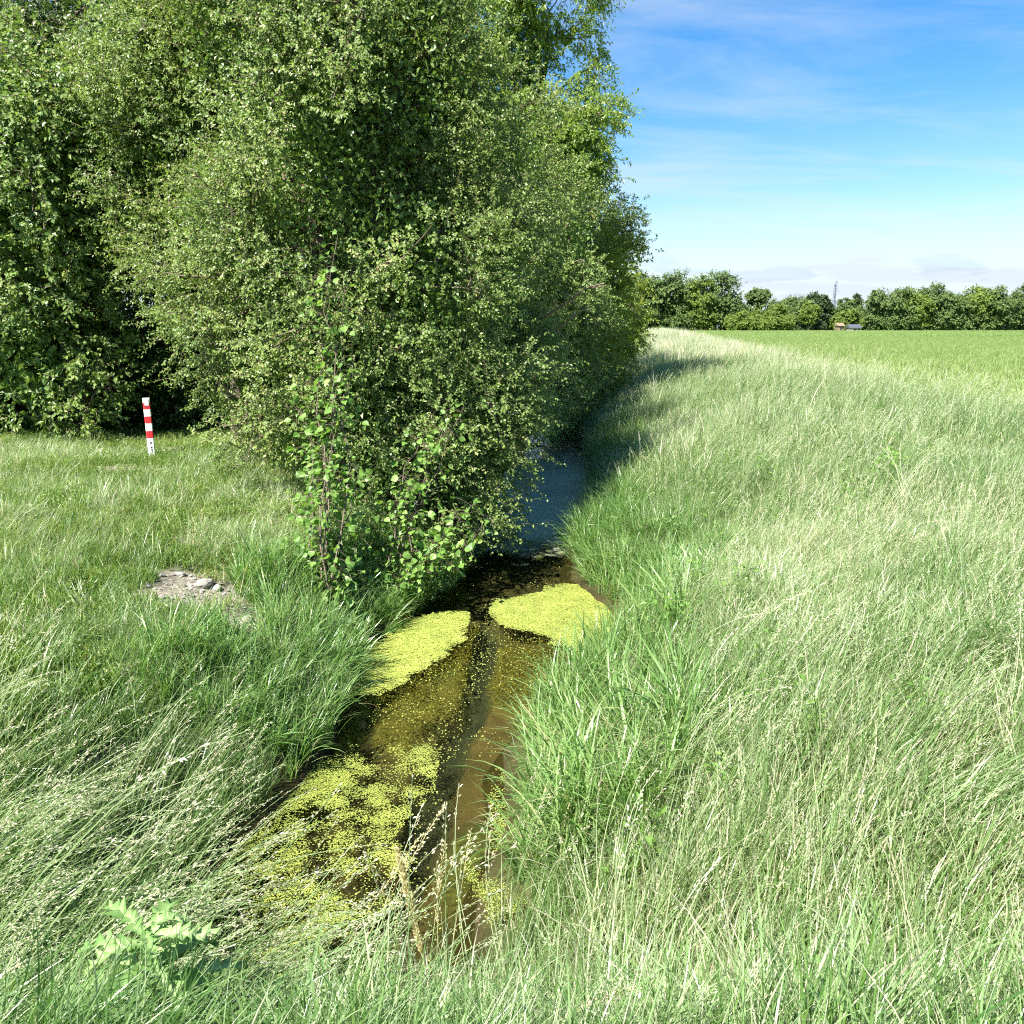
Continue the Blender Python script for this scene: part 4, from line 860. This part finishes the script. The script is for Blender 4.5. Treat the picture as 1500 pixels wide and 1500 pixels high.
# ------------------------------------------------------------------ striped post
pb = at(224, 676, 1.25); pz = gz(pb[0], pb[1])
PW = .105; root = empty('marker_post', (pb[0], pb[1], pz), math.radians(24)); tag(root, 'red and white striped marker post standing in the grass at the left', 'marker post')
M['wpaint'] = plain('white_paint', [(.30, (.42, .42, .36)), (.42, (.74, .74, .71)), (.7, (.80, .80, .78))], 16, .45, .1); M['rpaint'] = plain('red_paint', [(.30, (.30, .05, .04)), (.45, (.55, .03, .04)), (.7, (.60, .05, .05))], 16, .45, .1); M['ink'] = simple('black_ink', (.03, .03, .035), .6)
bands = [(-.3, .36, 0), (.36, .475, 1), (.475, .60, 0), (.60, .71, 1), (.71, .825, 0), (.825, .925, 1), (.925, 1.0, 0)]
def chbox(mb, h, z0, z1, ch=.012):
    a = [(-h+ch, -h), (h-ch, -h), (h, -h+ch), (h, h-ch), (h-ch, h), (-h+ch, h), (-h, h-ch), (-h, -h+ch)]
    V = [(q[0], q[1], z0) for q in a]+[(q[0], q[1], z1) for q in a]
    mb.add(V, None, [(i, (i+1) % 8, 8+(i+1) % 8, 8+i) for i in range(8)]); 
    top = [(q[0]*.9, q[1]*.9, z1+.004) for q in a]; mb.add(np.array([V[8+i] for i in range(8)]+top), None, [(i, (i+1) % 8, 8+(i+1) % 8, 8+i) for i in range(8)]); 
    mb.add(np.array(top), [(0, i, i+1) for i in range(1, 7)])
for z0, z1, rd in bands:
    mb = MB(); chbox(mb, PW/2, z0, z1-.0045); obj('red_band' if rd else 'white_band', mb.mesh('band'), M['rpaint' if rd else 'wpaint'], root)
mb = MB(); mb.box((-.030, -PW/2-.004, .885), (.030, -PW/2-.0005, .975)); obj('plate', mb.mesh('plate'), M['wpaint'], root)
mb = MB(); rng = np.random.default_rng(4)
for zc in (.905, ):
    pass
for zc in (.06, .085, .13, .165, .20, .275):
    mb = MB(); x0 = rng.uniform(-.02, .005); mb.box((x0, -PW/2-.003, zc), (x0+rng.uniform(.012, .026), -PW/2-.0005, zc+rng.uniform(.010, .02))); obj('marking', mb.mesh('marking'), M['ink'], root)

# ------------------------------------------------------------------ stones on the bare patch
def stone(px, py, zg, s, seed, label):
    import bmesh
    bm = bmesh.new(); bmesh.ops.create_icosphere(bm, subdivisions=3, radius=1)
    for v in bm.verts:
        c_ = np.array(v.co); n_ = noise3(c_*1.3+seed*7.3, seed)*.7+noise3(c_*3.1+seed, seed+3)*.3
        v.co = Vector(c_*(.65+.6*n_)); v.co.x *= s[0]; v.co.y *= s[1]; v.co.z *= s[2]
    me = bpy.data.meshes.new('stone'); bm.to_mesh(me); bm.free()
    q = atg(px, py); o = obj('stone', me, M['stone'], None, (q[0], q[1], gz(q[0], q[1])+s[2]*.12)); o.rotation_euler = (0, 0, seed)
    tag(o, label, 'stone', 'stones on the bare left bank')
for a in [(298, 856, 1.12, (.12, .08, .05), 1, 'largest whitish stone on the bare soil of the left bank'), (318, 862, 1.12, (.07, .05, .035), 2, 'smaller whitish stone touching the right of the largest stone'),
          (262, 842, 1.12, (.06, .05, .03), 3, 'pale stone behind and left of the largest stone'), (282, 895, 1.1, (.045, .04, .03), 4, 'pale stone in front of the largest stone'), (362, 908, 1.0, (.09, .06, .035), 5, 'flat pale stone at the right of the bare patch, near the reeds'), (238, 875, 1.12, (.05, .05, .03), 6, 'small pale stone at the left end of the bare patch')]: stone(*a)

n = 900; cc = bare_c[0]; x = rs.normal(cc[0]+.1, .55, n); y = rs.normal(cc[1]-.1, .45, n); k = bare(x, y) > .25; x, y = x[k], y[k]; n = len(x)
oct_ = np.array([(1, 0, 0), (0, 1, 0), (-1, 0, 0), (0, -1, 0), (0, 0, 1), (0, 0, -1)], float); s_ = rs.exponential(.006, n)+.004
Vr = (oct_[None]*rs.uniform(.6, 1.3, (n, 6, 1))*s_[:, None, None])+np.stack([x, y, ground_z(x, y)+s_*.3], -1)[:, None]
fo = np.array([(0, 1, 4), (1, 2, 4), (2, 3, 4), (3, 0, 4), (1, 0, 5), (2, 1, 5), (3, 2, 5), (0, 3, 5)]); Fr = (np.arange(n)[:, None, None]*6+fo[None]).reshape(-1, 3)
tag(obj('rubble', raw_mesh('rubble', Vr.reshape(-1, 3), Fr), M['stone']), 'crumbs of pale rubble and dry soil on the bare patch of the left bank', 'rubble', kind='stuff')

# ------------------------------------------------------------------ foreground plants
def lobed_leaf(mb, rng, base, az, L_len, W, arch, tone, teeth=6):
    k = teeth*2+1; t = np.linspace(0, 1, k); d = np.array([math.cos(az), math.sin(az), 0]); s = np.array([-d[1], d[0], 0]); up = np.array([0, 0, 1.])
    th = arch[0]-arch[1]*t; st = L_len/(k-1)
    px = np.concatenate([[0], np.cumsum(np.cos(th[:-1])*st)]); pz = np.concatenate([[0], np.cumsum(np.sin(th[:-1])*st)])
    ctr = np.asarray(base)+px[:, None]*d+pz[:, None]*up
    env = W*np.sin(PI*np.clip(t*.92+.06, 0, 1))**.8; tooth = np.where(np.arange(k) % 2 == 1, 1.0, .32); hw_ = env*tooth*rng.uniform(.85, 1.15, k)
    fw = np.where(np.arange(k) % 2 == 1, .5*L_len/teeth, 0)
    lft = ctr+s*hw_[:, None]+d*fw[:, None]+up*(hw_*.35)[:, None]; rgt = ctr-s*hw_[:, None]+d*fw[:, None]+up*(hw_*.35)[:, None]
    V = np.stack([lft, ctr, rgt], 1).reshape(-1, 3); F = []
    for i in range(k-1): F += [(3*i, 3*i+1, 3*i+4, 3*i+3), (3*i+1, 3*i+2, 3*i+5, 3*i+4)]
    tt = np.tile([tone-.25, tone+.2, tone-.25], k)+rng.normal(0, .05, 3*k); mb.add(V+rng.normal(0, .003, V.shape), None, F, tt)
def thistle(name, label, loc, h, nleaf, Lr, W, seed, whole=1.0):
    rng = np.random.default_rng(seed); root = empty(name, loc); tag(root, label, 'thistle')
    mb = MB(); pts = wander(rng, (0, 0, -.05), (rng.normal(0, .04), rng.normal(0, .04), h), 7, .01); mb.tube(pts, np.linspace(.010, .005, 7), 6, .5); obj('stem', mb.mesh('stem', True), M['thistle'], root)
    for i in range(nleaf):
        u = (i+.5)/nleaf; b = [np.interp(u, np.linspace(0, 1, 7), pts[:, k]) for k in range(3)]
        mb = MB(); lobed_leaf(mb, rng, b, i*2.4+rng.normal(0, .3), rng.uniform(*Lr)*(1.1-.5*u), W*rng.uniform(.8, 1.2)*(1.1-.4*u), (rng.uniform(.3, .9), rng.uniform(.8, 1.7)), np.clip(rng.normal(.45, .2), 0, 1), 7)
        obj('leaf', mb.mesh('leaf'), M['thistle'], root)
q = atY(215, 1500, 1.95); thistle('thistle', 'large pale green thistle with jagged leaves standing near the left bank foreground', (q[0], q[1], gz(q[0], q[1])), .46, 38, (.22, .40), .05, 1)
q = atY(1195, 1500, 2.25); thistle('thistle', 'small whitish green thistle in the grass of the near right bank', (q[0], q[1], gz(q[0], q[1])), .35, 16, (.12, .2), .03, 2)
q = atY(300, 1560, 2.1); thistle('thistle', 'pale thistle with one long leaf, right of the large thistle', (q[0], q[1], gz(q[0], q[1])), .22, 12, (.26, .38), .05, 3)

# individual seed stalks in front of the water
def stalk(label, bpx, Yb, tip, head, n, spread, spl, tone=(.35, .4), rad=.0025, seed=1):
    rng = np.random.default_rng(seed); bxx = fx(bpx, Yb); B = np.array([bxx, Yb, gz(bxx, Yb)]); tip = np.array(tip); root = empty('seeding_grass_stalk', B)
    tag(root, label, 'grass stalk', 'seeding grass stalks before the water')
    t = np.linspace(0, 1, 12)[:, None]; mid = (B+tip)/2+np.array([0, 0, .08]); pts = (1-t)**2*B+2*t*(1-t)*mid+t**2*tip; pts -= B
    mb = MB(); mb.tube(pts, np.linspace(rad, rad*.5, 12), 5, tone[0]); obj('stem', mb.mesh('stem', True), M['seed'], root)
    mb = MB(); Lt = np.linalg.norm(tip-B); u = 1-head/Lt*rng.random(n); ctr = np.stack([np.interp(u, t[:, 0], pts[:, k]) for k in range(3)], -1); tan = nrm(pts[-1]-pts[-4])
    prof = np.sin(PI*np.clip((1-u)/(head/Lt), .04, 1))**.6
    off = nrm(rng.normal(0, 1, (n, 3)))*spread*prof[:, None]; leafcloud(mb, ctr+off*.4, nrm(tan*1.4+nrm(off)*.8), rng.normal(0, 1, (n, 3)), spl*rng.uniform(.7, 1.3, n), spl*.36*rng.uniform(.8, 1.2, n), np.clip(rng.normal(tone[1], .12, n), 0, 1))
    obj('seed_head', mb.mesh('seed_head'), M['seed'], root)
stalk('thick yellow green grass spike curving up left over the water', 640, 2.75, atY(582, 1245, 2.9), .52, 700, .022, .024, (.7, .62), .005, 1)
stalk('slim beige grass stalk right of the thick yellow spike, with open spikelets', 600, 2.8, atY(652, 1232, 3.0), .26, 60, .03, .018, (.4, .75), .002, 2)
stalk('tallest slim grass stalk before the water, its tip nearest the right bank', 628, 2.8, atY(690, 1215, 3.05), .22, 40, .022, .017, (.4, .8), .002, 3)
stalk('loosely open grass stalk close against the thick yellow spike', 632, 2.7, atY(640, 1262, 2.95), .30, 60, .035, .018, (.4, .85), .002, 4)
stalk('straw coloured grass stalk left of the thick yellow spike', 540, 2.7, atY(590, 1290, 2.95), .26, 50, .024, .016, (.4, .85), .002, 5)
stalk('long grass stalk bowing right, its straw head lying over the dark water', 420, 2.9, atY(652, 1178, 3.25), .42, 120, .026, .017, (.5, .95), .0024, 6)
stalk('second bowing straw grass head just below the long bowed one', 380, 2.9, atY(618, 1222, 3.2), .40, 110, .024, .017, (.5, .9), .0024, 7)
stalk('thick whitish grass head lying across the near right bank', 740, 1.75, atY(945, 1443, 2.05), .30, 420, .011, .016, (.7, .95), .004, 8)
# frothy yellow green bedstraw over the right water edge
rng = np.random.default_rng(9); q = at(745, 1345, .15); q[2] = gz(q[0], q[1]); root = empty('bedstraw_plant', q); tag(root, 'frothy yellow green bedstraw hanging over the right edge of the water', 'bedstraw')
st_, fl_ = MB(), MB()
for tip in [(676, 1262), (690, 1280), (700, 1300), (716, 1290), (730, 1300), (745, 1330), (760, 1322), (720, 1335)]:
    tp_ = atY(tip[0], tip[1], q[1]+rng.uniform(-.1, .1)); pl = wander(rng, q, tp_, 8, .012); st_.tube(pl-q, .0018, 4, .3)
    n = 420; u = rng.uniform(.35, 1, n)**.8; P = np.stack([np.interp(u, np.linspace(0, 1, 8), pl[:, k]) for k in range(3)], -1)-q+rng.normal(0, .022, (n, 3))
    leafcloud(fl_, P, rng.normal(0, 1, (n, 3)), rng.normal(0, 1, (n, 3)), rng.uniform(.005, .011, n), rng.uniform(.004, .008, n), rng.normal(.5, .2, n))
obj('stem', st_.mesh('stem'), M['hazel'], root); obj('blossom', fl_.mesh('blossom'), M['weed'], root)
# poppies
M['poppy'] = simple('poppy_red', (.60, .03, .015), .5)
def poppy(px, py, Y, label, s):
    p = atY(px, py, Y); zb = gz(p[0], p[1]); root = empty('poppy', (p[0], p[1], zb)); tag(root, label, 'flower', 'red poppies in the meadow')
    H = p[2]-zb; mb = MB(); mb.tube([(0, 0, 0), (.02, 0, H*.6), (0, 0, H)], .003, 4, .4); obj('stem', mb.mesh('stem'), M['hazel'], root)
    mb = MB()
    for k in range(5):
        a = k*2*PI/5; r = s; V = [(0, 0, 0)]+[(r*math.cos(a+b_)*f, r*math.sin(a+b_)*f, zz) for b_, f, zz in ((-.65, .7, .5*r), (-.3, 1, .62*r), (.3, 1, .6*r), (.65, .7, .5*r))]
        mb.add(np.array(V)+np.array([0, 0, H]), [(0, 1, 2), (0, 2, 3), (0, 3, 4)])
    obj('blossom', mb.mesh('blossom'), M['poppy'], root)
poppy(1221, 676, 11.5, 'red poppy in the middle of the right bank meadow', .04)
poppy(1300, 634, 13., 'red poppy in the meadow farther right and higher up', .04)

◆ **Aim of the task**: Repeat the lines of the listing above verbatim, beginning at its first line and ending at the line containing "mb = MB(); x0", which is included. Omit pictures.

◆ **Answer to this exercise**:
Continue the Blender Python script for this scene: part 4, from line 860. This part finishes the script. The script is for Blender 4.5. Treat the picture as 1500 pixels wide and 1500 pixels high.
# ------------------------------------------------------------------ striped post
pb = at(224, 676, 1.25); pz = gz(pb[0], pb[1])
PW = .105; root = empty('marker_post', (pb[0], pb[1], pz), math.radians(24)); tag(root, 'red and white striped marker post standing in the grass at the left', 'marker post')
M['wpaint'] = plain('white_paint', [(.30, (.42, .42, .36)), (.42, (.74, .74, .71)), (.7, (.80, .80, .78))], 16, .45, .1); M['rpaint'] = plain('red_paint', [(.30, (.30, .05, .04)), (.45, (.55, .03, .04)), (.7, (.60, .05, .05))], 16, .45, .1); M['ink'] = simple('black_ink', (.03, .03, .035), .6)
bands = [(-.3, .36, 0), (.36, .475, 1), (.475, .60, 0), (.60, .71, 1), (.71, .825, 0), (.825, .925, 1), (.925, 1.0, 0)]
def chbox(mb, h, z0, z1, ch=.012):
    a = [(-h+ch, -h), (h-ch, -h), (h, -h+ch), (h, h-ch), (h-ch, h), (-h+ch, h), (-h, h-ch), (-h, -h+ch)]
    V = [(q[0], q[1], z0) for q in a]+[(q[0], q[1], z1) for q in a]
    mb.add(V, None, [(i, (i+1) % 8, 8+(i+1) % 8, 8+i) for i in range(8)]); 
    top = [(q[0]*.9, q[1]*.9, z1+.004) for q in a]; mb.add(np.array([V[8+i] for i in range(8)]+top), None, [(i, (i+1) % 8, 8+(i+1) % 8, 8+i) for i in range(8)]); 
    mb.add(np.array(top), [(0, i, i+1) for i in range(1, 7)])
for z0, z1, rd in bands:
    mb = MB(); chbox(mb, PW/2, z0, z1-.0045); obj('red_band' if rd else 'white_band', mb.mesh('band'), M['rpaint' if rd else 'wpaint'], root)
mb = MB(); mb.box((-.030, -PW/2-.004, .885), (.030, -PW/2-.0005, .975)); obj('plate', mb.mesh('plate'), M['wpaint'], root)
mb = MB(); rng = np.random.default_rng(4)
for zc in (.905, ):
    pass
for zc in (.06, .085, .13, .165, .20, .275):
    mb = MB(); x0 = rng.uniform(-.02, .005); mb.box((x0, -PW/2-.003, zc), (x0+rng.uniform(.012, .026), -PW/2-.0005, zc+rng.uniform(.010, .02))); obj('marking', mb.mesh('marking'), M['ink'], root)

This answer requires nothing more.